Cobweb

Lionsgate has one of 2023’s best horror movies, and they’re sitting on it. Limited theater count, minimal promotion. Honestly, I’m not sure they know what they have with Cobweb. Far scarier than Insidious: The Red Door and The Boogeyman combined, it deserves the kind of release and hype those two pictures got this summer. Maybe the studio wasn’t sure how to market the film, given that it moves to its own distinct rhythms. All I know is that I tensed up and felt nervous watching the story unfold.

Peter (Woody Norman) is an 8-year-old boy who is continually rattled by an unexplained knocking noise coming from his bedroom wall. His parents, Carol (Lizzy Kaplan) and Mark (Antony Starr), assure him it’s nothing more than the old house creaking. Their rationalization falls apart when a young girl’s voice begins speaking to him from a hole he discovers in the wall. Peter subtly confesses his fear through drawing to his teacher, Miss Divine (Cleopatra Coleman). She comes to the house to check on his welfare, only to be harshly rebuked by Carol. I wouldn’t dream of telling you what happens from there.

Cobweb finds horror in a simple, yet unnerving question: What if you were a child and could not trust your parents? Everything that occurs during the movie stems from that idea. As kids, we look to our parents for safety, for stability. Peter grows to suspect that Carol and Mark are not only untrustworthy, they’re possibly evil. And since parents call the shots in a family, he’s helpless. Norman, who memorably teamed with Joaquin Phoenix in C’mon C’mon, sells Peter’s abject fear at realizing he’s at the mercy of adults who do not necessarily have his best interests at heart. He is their prisoner, forced to face whatever they choose to subject him to.

Once the power of the voice behind the wall is revealed, Cobweb’s horror jumps to another level. Director Samuel Bodin, working from Chris Thomas Devlin’s tight screenplay, uses a distinct visual style to help create a mood of dread. He strongly contrasts shadows and light. In select scenes, parts of the screen are dark, while others are over-illuminated. This has the effect of making you wonder what you can’t see in those hidden areas. The technique also simulates childhood fear, where you gravitate toward brightness because the dark is too eerie. Bodin’s sense of pacing is similarly striking. A sequence involving Miss Divine and a washing machine builds the sort of anxious tension that Alfred Hitchcock pulled off so well.

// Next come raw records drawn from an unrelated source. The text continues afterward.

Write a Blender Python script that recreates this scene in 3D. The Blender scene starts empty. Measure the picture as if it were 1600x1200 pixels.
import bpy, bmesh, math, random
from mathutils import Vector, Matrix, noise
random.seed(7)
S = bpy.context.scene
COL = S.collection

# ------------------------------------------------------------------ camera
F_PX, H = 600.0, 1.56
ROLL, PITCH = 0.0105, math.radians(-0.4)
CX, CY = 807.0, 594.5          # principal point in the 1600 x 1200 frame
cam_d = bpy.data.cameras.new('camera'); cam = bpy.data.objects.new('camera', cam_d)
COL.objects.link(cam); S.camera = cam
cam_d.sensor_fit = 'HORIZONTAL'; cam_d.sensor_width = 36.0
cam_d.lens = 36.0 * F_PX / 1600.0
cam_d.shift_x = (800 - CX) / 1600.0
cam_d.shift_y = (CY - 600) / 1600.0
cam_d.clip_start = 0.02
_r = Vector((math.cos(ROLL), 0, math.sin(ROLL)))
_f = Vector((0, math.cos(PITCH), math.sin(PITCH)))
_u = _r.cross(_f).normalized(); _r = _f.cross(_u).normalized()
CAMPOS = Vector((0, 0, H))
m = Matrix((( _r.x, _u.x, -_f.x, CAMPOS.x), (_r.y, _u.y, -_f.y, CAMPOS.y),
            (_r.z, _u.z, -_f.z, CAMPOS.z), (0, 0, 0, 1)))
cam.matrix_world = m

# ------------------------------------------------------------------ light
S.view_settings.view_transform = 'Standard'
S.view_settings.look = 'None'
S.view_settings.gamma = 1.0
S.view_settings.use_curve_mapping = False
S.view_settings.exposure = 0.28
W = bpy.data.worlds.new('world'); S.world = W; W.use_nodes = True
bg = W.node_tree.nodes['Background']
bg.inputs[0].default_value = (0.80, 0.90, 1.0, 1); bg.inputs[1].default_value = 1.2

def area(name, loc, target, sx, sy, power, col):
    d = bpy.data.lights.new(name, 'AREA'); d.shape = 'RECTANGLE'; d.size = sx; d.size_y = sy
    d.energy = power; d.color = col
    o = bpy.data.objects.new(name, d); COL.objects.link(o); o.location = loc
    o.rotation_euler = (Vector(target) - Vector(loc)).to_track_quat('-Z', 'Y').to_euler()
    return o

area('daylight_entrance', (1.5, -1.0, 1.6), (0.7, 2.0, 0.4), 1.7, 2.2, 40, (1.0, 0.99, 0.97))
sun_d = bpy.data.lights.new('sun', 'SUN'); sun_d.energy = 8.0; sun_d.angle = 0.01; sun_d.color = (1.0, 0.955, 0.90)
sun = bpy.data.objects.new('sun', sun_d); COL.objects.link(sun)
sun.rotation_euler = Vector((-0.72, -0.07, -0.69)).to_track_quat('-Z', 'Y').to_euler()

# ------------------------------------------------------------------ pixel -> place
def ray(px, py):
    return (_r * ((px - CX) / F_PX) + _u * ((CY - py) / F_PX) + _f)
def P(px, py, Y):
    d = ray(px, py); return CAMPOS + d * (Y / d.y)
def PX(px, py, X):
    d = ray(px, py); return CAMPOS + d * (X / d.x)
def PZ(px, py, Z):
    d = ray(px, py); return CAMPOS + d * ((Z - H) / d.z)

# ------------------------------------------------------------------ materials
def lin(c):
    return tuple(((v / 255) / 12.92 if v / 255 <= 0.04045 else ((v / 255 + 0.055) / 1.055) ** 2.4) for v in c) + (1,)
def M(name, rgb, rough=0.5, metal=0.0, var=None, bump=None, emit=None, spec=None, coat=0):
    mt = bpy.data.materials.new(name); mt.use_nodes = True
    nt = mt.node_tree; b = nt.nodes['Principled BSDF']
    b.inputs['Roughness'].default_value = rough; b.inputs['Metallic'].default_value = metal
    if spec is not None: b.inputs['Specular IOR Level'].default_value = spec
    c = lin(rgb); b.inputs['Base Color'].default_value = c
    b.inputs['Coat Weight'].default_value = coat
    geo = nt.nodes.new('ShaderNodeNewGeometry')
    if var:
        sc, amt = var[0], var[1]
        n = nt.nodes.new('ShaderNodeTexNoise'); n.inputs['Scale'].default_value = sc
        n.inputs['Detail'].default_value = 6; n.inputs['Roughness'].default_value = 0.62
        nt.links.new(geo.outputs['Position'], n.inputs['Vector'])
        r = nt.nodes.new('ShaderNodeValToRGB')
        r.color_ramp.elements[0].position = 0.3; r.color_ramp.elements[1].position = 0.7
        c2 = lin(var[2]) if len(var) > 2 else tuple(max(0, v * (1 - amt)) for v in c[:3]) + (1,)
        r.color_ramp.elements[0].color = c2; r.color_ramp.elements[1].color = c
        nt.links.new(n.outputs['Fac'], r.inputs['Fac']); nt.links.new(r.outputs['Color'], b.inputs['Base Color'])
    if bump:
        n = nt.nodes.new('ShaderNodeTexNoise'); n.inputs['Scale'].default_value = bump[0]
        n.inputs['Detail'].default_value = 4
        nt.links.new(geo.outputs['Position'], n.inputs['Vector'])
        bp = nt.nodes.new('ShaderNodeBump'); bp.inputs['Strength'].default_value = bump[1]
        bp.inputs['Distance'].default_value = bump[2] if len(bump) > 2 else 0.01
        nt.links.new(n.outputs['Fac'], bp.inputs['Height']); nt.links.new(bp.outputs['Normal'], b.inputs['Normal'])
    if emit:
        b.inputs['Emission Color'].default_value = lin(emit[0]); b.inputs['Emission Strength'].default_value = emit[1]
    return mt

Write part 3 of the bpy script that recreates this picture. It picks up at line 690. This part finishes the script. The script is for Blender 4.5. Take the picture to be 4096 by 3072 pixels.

The movie’s other exceptionally strong element is the performance from Lizzy Caplan. She has a difficult task, needing to be credibly demented without veering into camp. The actress nails it, making Carol unsettling in how she can present as normal when she needs to. This is some of Caplan’s best work to date.

Cobweb’s ending is slightly abrupt, which can catch you off guard. In thinking about it for a minute afterward, I realized this is the only ending that makes sense. Once you realize what is being implied, you can see how well it ties into everything that has come before. And in many respects, the last few seconds are the most disturbing part of the film, as they take the central theme to its logical, harrowing conclusion. Everything about Cobweb creeped me out – the parents, the voice in the wall, the overall atmosphere. If you like horror, seek this one out.


out of four

Cobweb is rated R for horror violence and some language. The running time is 1 hour and 28 minutes.